ブランドさんのショップの前にスペースがあるところでは、商業施設にクリニクラウンの方々に来ていただいて、自分たちの活動や、ブランドさんやORGABITSの紹介をしてもらうイベントを毎年各地でやっています。

鎌田:そのイベントの写真を見せてもらったのですが、みんな赤い鼻をつけてましたよね。ブランドの方も、NPOの方も、仕事や会社の垣根を超えて取り組まれているのが伝わってきて、とても印象的でした。ORGABITSだからこそ作れる景色だなと思ったんです。繋がるきっかけがなかっただろうアパレルブランドさんとNPOさんが、ORGABITSがハブとなって関係ができていくのが独特で素敵ですね。

小出:そうなんです。
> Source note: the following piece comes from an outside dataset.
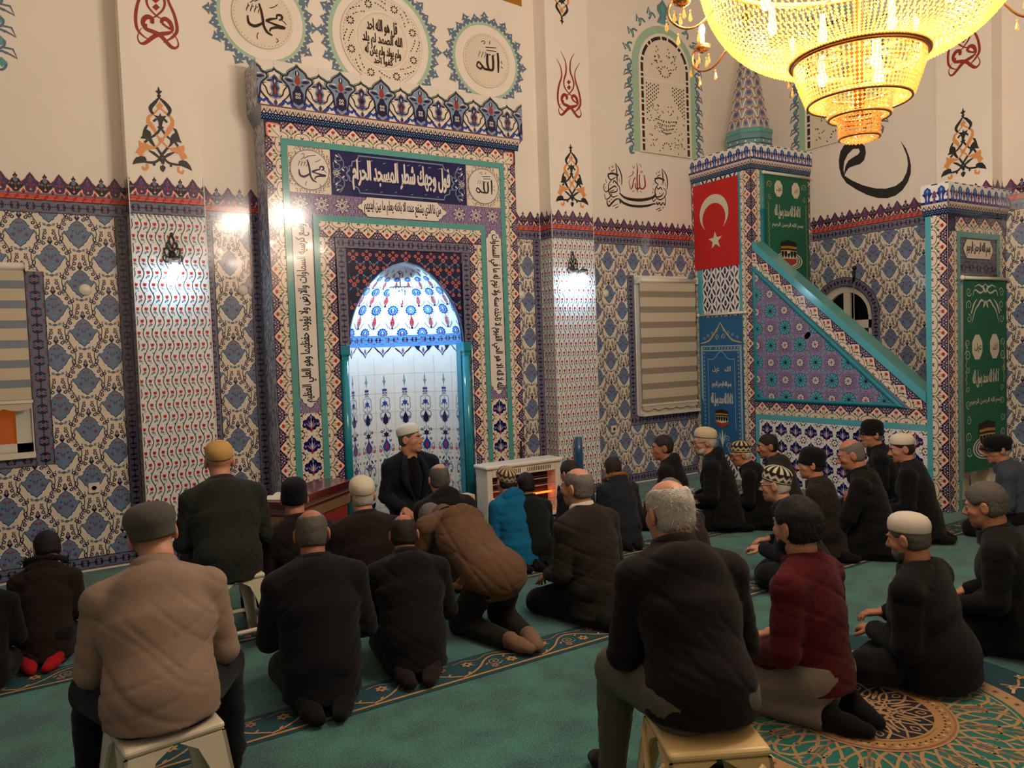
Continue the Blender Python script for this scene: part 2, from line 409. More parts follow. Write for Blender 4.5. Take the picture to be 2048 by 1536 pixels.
def crest_mo():
    """cresting: alternating palmettes over a red meander; cell 0.2 wide, 0.235 tall, v=0 at the bottom of the meander"""
    mo = []
    big = sym(A(0,.055, .022,.058, .034,.075, .036,.10, .058,.118, .066,.135, .052,.142, .034,.160, .020,.186, 0,.215))
    sml = sym(A(0,.055, .018,.06, .026,.075, .046,.096, .056,.112, .036,.116, .034,.14, .022,.158, .008,.166, .016,.182, .006,.192, 0,.21))
    for c, sh, f1, f2 in ((0, big, 't_mauve', 't_red'), (.1, sml, 't_medal', 't_rust')):
        mo += [(sh*[1.14, 1.02]+[c, -.003], 't_salmon', 1), (sh+[c, 0], 't_purple' if c == 0 else 't_ink', 2)]
        mo += [(circ(c, .15, .016, 8, .02), f1, 3), (circ(c-.022, .118, .010, 7), f1, 3), (circ(c+.022, .118, .010, 7), f1, 3), (circ(c, .115, .008, 6, .014), f2, 4), (lens((c, .065), (c, .1), .016, 3), f2, 3)]
        mo += [(lens((c-.012, .078), (c+.012, .078), .006, 3), 't_white', 5), (lens((c, .07), (c, .088), .006, 3), 't_white', 5), (circ(c, .175, .005, 6), 't_salmon', 4)]
    for c in (.05, .15): mo += [(sym(A(0,.052, .016,.06, 0,.085))+[c, 0], 't_red', 2), (circ(c, .052, .007, 6), 't_navy', 3)]
    mo += [(rect(-.1, .040, .1, .056), 't_bord', 0), (rect(-.1, 0, .1, .042), 't_red', 1)]
    for k in range(3):
        x = -.1+.0667*k
        mo += [(q, 't_salmon', 3) for q in ribbon(A(x,.008, x+.05,.008, x+.055,.020, x+.02,.020, x+.02,.032, x+.0667,.034), .006, 0)]
    return mo
M_CREST = crest_mo()
def fill_crest(P, x0, x1, v, u0=0.0):
    for i in range(math.floor((x0-u0)/.2)-1, math.ceil((x1-u0)/.2)+2):
        P.motif(M_CREST, (u0+i*.2, v), clip=(x0, v, x1, v+.24))
def tulip_mo():
    """border with red tulips in cream triangles; cell 0.2 long x 0.14 across, v=0 inside"""
    mo = [(A(-.1,0, .1,0, .1,.05, .012,.128, 0,.134, -.012,.128, -.1,.05), 't_cream', 2), (A(-.1,.05, .1,.05, .014,.130, 0,.139, -.014,.130), 't_salmon', 1)]
    mo += [(sym(A(0,.084, .014,.088, .019,.102, .013,.112, .006,.106, 0,.121)), 't_red', 4)]
    for sx in (-1, 1):
        mo += [(A(.026,.058, .04,.052, .05,.06, .045,.074, .034,.076)*[sx, 1], 't_rust', 4), (circ(sx*.039, .064, .005, 6), 't_ink', 5)]
        mo += [(q, 't_brown', 3) for q in ribbon(A(sx*.1,.052, sx*.062,.046, sx*.034,.026, sx*.03,0), .0055, 3)]
        mo += [(q, 't_brown', 3) for q in ribbon(A(0,.036, sx*.03,.052, sx*.066,.084), .004, 2)]
        mo += [(q, 't_green', 3) for q in ribbon(A(0,.02, sx*.012,.05, sx*.004,.088), .004, 2)]
        mo += [(lens((sx*.004, .03), (sx*.03, .064), .010, 3), 't_green', 3), (lens((sx*.1, .0), (sx*.084, .022), .012, 3), 't_brown', 4), (lens((0, .0), (sx*.012, .018), .01, 3), 't_ink', 4)]
        for k, (x, y, r) in enumerate(((.085,.075,.007), (.095,.098,.008), (.072,.104,.008), (.055,.122,.006), (.086,.126,.007), (.036,.131,.005), (.068,.132,.004))):
            mo += [(circ(sx*x, y, r, 7), 't_pink' if k % 2 else 't_white', 3), (circ(sx*x, y, r*.5, 5), 't_navy' if k % 2 else 't_rust', 4)]
        mo += [(q, 't_lilac', 2) for q in ribbon(A(sx*.1,.062, sx*.082,.09, sx*.098,.112, sx*.075,.122, sx*.05,.112, sx*.04,.137), .0035, 3)]
    return mo
M_TUL = tulip_mo()
def fill_tulip(P, O, du, L, wd, clip=None, base=0, flip=1):
    """run of tulip border from O along du (unit 2-D), v axis = du turned left (flip 1) or right (flip -1)"""
    du = np.array(du, float); dv = np.array([-du[1], du[0]])*flip; n = max(1, round(L/.2)); st = L/n; O = np.array(O, float)
    P.add(np.array([O, O+du*L, O+du*L+dv*wd, O+dv*wd]), 't_navy', base, clip)
    c4 = np.array([O, O+du*L, O+du*L+dv*wd, O+dv*wd]); box = tuple(np.r_[c4.min(0), c4.max(0)]) if abs(du[0]*du[1]) < 1e-6 else clip
    M = np.stack([du*st/.2, dv*wd/.14], 1)
    for i in range(n): P.motif(M_TUL, O+du*st*(i+.5), M, box, base)
def arab_fill(P, r, bg='t_lilac', ink='t_purple', n=None, seed=1, base=0):
    """small scrolling arabesque ground"""
    x0, y0, x1, y1 = r; g = random.Random(seed); P.add(rect(*r), bg, base)
    st = .042
    nx = max(1, round((x1-x0)/st)); ny = max(1, round((y1-y0)/st))
    for i in range(nx):
        for j in range(ny):
            c = np.array([x0+(i+.5)*(x1-x0)/nx, y0+(j+.5)*(y1-y0)/ny]); s = 1 if (i+j) % 2 else -1
            P.add([q+c for q in ribbon(A(-.02*s,-.012, -.006*s,.014, .012*s,.010, .008*s,-.004, -.002*s,.002), [.002, .005, .005, .004, .002], 2)], ink, base+1, r)
            P.add(lens((0, 0), (.016*s, -.018), .009, 3)+c, ink, base+1, r); P.add(circ(c[0]-.012*s, c[1]+.017, .004, 5), 't_rust', base+1, r)
def star8(c, r, m1='t_white', m2='t_purple'):
    mo = []
    for k in range(8):
        a = k*PI/4; d = np.array([math.cos(a), math.sin(a)])
        mo.append((lens(np.array(c)+d*r*.12, np.array(c)+d*r, r*.34, 4), m1, 2)); mo.append((lens(np.array(c)+d*r*.3, np.array(c)+d*r*.8, r*.14, 3), m2, 3))
    mo.append((circ(c[0], c[1], r*.2, 8), m2, 4))
    return mo
def lotus_mo():
    """navy quatrefoil with a tulip spray, cell 0.2"""
    o = sym(A(0,-.088, .016,-.066, .04,-.06, .05,-.040, .072,-.042, .084,-.018, .074,.004, .080,.018, .064,.032, .044,.034, .030,.058, .012,.066, 0,.09))
    mo = [(o*1.08, 't_nwhite', 1), (o, 't_deep', 2)]
    for a in (-.9, -.45, 0, .45, .9): mo.append((lens((0, -.05), (math.sin(a)*.062, -.05+math.cos(a)*.085), .013, 3), 't_lilac' if a else 't_white', 3))
    mo += [(lens((0, -.082), (0, -.04), .02, 3), 't_red', 4), (lens((0, .03), (0, .07), .016, 3), 't_pale', 3)]
    for sx in (-1, 1):
        mo.append((circ(sx*.06, -.012, .011, 7), 't_lilac', 3))
        for sy in (-1, 1):
            mo += [(circ(sx*.1, sy*.1, .01, 6), 't_red', 1), (lens((sx*.1, sy*.06), (sx*.07, sy*.085), .014, 3), 't_ink', 1), (lens((sx*.06, sy*.1), (sx*.075, sy*.075), .012, 3), 't_ink', 1), (circ(sx*.078, sy*.062, .007, 6), 't_rust', 2), (circ(sx*.088, sy*.04, .005, 5), 't_green', 2), (lens((sx*.04, sy*.092), (sx*.056, sy*.07), .01, 3), 't_green', 1)]
    return mo
M_LOT = lotus_mo()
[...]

アパレルブランドさんが単独でNPOさんを支援しようとすると、お金の動きの把握や支援先選定が大変だとも聞きますし、そこをORGABITSが肩代わりできたらいいな、と思っています。

鎌田:今まで社会課題解決や社会貢献になるような活動をなさっている企業さんや団体さんとご一緒してきましたが、何か良いことをしたいとアンテナを伸ばしている人は、他の何か良いことに対しても共感しやすいなと感じています。ORGABITSがあることで知るきっかけのなかった人たちが知り合えるのは、とても素敵ですね。

小出:最初はオーガニックコットン普及に何も関係のないことをやることに葛藤もあったんです。でも実際にやってみたら、それぞれの団体さんがオーガニックコットンやORGABITSを知ってくれることになりました。

鎌田:ブランドさんの先のお客さんとも、想いや楽しい経験を共有していますよね。小さいことから始まったプロジェクトですが、いろんな形で広がっているのですね。